• [WHAT IS EXPECTED]: Give back the records below exactly, every one, with no pictures.

• [ROWS]:
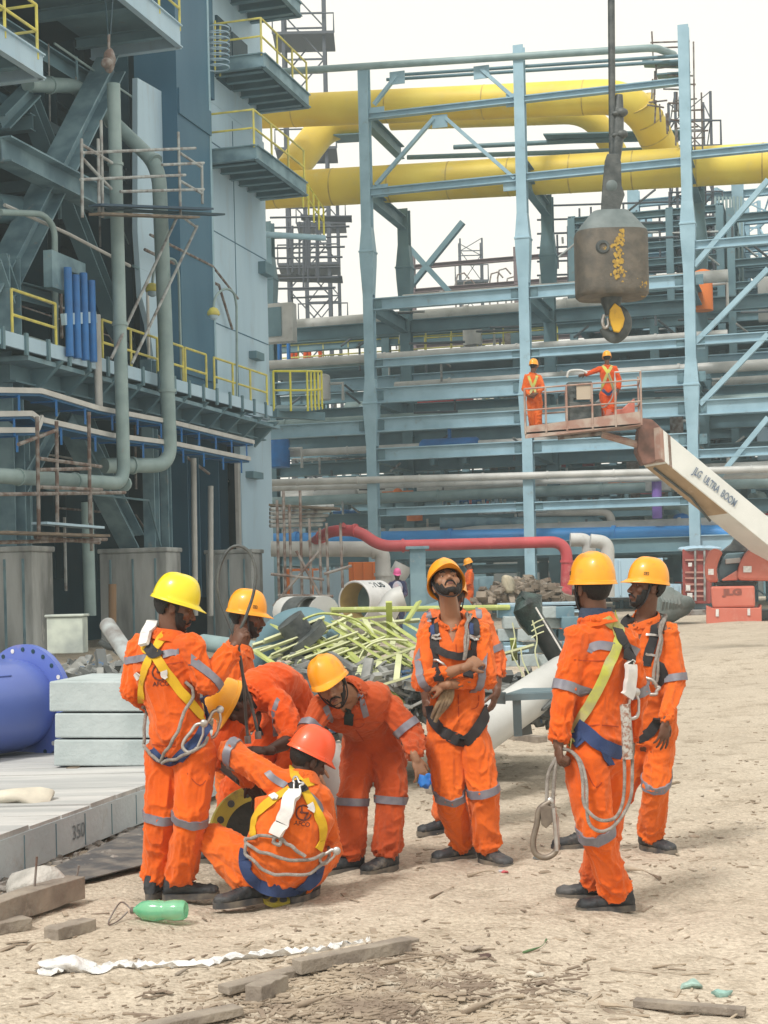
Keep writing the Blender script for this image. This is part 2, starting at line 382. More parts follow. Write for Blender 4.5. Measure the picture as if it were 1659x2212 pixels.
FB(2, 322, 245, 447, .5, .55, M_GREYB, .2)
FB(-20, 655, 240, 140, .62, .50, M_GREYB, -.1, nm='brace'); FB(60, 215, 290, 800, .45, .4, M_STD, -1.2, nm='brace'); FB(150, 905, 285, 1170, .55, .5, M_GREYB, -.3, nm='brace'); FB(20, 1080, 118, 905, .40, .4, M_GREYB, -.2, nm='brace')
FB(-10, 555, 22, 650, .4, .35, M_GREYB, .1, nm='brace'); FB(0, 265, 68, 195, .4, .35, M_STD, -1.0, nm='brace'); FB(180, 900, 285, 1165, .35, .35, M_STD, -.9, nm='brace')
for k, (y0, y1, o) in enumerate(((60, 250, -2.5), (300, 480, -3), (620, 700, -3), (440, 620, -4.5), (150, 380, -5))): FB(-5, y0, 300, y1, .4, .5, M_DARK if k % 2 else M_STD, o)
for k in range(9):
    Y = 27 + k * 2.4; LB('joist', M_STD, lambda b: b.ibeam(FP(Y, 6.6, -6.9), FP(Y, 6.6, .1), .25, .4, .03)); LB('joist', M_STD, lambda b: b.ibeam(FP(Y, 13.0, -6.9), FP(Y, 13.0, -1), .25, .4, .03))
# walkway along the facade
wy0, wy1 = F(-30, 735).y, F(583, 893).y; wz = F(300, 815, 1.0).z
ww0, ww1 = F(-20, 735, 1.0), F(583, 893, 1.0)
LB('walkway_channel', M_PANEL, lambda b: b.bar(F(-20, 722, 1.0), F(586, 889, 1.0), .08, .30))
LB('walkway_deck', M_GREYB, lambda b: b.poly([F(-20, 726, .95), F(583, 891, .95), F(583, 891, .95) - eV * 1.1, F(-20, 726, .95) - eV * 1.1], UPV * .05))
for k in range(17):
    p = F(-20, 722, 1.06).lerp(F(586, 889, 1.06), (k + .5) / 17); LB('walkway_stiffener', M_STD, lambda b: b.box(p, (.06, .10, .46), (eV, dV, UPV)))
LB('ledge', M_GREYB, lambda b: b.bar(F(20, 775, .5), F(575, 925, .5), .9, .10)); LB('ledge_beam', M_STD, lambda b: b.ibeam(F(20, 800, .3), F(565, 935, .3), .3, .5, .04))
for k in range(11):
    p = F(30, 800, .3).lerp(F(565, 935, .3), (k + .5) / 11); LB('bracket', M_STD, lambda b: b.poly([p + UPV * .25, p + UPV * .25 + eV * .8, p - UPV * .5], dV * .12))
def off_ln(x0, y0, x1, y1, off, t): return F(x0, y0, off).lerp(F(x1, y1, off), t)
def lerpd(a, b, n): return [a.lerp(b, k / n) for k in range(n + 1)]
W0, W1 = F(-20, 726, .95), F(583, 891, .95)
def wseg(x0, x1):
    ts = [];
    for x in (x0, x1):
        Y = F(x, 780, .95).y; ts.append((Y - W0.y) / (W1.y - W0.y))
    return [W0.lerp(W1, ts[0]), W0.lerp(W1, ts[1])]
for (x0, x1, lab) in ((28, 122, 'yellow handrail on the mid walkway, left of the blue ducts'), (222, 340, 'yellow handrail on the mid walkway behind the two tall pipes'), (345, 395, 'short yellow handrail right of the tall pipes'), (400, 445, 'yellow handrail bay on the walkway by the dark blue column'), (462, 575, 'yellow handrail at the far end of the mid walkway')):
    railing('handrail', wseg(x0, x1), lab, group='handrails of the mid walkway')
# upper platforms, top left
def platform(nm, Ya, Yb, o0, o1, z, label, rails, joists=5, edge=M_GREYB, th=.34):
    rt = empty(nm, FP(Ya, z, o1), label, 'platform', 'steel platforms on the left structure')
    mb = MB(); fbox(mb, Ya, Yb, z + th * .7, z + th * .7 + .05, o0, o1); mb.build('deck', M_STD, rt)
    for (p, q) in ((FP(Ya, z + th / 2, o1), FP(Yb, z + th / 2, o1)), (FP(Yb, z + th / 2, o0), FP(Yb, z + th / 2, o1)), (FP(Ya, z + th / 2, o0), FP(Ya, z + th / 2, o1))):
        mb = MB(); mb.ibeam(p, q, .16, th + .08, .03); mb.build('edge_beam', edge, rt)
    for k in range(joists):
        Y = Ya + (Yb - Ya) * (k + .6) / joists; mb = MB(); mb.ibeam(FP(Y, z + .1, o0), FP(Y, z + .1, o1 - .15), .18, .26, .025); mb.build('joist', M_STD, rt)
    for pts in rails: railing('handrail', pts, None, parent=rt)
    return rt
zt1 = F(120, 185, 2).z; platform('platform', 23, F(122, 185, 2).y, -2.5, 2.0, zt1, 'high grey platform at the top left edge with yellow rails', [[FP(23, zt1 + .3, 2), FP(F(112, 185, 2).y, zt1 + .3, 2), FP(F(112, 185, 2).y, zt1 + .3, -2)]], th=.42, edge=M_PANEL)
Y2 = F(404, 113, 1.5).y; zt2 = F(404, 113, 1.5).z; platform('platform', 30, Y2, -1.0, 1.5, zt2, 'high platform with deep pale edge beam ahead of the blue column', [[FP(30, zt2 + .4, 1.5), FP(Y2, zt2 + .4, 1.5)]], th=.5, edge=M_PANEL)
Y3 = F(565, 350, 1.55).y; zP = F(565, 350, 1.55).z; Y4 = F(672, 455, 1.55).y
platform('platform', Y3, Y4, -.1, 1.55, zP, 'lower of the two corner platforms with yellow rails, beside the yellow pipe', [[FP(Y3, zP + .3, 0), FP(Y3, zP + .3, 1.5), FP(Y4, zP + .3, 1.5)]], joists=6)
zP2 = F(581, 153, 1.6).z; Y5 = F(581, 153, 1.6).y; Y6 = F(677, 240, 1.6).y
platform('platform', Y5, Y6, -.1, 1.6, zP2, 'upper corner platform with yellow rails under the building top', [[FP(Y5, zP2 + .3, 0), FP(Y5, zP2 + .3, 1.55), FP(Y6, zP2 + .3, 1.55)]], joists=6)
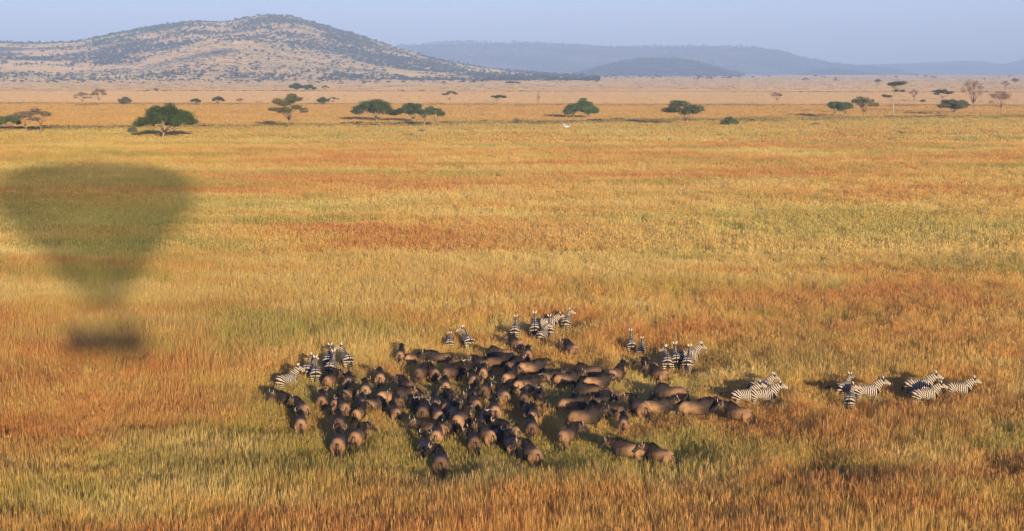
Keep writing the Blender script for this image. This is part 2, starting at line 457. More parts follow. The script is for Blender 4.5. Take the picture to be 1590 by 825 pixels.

• [THE SOLUTION]:
Keep writing the Blender script for this image. This is part 2, starting at line 382. More parts follow. Write for Blender 4.5. Measure the picture as if it were 1659x2212 pixels.
FB(2, 322, 245, 447, .5, .55, M_GREYB, .2)
FB(-20, 655, 240, 140, .62, .50, M_GREYB, -.1, nm='brace'); FB(60, 215, 290, 800, .45, .4, M_STD, -1.2, nm='brace'); FB(150, 905, 285, 1170, .55, .5, M_GREYB, -.3, nm='brace'); FB(20, 1080, 118, 905, .40, .4, M_GREYB, -.2, nm='brace')
FB(-10, 555, 22, 650, .4, .35, M_GREYB, .1, nm='brace'); FB(0, 265, 68, 195, .4, .35, M_STD, -1.0, nm='brace'); FB(180, 900, 285, 1165, .35, .35, M_STD, -.9, nm='brace')
for k, (y0, y1, o) in enumerate(((60, 250, -2.5), (300, 480, -3), (620, 700, -3), (440, 620, -4.5), (150, 380, -5))): FB(-5, y0, 300, y1, .4, .5, M_DARK if k % 2 else M_STD, o)
for k in range(9):
    Y = 27 + k * 2.4; LB('joist', M_STD, lambda b: b.ibeam(FP(Y, 6.6, -6.9), FP(Y, 6.6, .1), .25, .4, .03)); LB('joist', M_STD, lambda b: b.ibeam(FP(Y, 13.0, -6.9), FP(Y, 13.0, -1), .25, .4, .03))
# walkway along the facade
wy0, wy1 = F(-30, 735).y, F(583, 893).y; wz = F(300, 815, 1.0).z
ww0, ww1 = F(-20, 735, 1.0), F(583, 893, 1.0)
LB('walkway_channel', M_PANEL, lambda b: b.bar(F(-20, 722, 1.0), F(586, 889, 1.0), .08, .30))
LB('walkway_deck', M_GREYB, lambda b: b.poly([F(-20, 726, .95), F(583, 891, .95), F(583, 891, .95) - eV * 1.1, F(-20, 726, .95) - eV * 1.1], UPV * .05))
for k in range(17):
    p = F(-20, 722, 1.06).lerp(F(586, 889, 1.06), (k + .5) / 17); LB('walkway_stiffener', M_STD, lambda b: b.box(p, (.06, .10, .46), (eV, dV, UPV)))
LB('ledge', M_GREYB, lambda b: b.bar(F(20, 775, .5), F(575, 925, .5), .9, .10)); LB('ledge_beam', M_STD, lambda b: b.ibeam(F(20, 800, .3), F(565, 935, .3), .3, .5, .04))
for k in range(11):
    p = F(30, 800, .3).lerp(F(565, 935, .3), (k + .5) / 11); LB('bracket', M_STD, lambda b: b.poly([p + UPV * .25, p + UPV * .25 + eV * .8, p - UPV * .5], dV * .12))
def off_ln(x0, y0, x1, y1, off, t): return F(x0, y0, off).lerp(F(x1, y1, off), t)
def lerpd(a, b, n): return [a.lerp(b, k / n) for k in range(n + 1)]
W0, W1 = F(-20, 726, .95), F(583, 891, .95)
def wseg(x0, x1):
    ts = [];
    for x in (x0, x1):
        Y = F(x, 780, .95).y; ts.append((Y - W0.y) / (W1.y - W0.y))
    return [W0.lerp(W1, ts[0]), W0.lerp(W1, ts[1])]
for (x0, x1, lab) in ((28, 122, 'yellow handrail on the mid walkway, left of the blue ducts'), (222, 340, 'yellow handrail on the mid walkway behind the two tall pipes'), (345, 395, 'short yellow handrail right of the tall pipes'), (400, 445, 'yellow handrail bay on the walkway by the dark blue column'), (462, 575, 'yellow handrail at the far end of the mid walkway')):
    railing('handrail', wseg(x0, x1), lab, group='handrails of the mid walkway')
# upper platforms, top left
def platform(nm, Ya, Yb, o0, o1, z, label, rails, joists=5, edge=M_GREYB, th=.34):
    rt = empty(nm, FP(Ya, z, o1), label, 'platform', 'steel platforms on the left structure')
    mb = MB(); fbox(mb, Ya, Yb, z + th * .7, z + th * .7 + .05, o0, o1); mb.build('deck', M_STD, rt)
    for (p, q) in ((FP(Ya, z + th / 2, o1), FP(Yb, z + th / 2, o1)), (FP(Yb, z + th / 2, o0), FP(Yb, z + th / 2, o1)), (FP(Ya, z + th / 2, o0), FP(Ya, z + th / 2, o1))):
        mb = MB(); mb.ibeam(p, q, .16, th + .08, .03); mb.build('edge_beam', edge, rt)
    for k in range(joists):
        Y = Ya + (Yb - Ya) * (k + .6) / joists; mb = MB(); mb.ibeam(FP(Y, z + .1, o0), FP(Y, z + .1, o1 - .15), .18, .26, .025); mb.build('joist', M_STD, rt)
    for pts in rails: railing('handrail', pts, None, parent=rt)
    return rt
zt1 = F(120, 185, 2).z; platform('platform', 23, F(122, 185, 2).y, -2.5, 2.0, zt1, 'high grey platform at the top left edge with yellow rails', [[FP(23, zt1 + .3, 2), FP(F(112, 185, 2).y, zt1 + .3, 2), FP(F(112, 185, 2).y, zt1 + .3, -2)]], th=.42, edge=M_PANEL)
Y2 = F(404, 113, 1.5).y; zt2 = F(404, 113, 1.5).z; platform('platform', 30, Y2, -1.0, 1.5, zt2, 'high platform with deep pale edge beam ahead of the blue column', [[FP(30, zt2 + .4, 1.5), FP(Y2, zt2 + .4, 1.5)]], th=.5, edge=M_PANEL)
Y3 = F(565, 350, 1.55).y; zP = F(565, 350, 1.55).z; Y4 = F(672, 455, 1.55).y
platform('platform', Y3, Y4, -.1, 1.55, zP, 'lower of the two corner platforms with yellow rails, beside the yellow pipe', [[FP(Y3, zP + .3, 0), FP(Y3, zP + .3, 1.5), FP(Y4, zP + .3, 1.5)]], joists=6)
zP2 = F(581, 153, 1.6).z; Y5 = F(581, 153, 1.6).y; Y6 = F(677, 240, 1.6).y
platform('platform', Y5, Y6, -.1, 1.6, zP2, 'upper corner platform with yellow rails under the building top', [[FP(Y5, zP2 + .3, 0), FP(Y5, zP2 + .3, 1.55), FP(Y6, zP2 + .3, 1.55)]], joists=6)
Keep writing the Blender script for this image. This is part 2, starting at line 457. More parts follow. The script is for Blender 4.5. Take the picture to be 1590 by 825 pixels.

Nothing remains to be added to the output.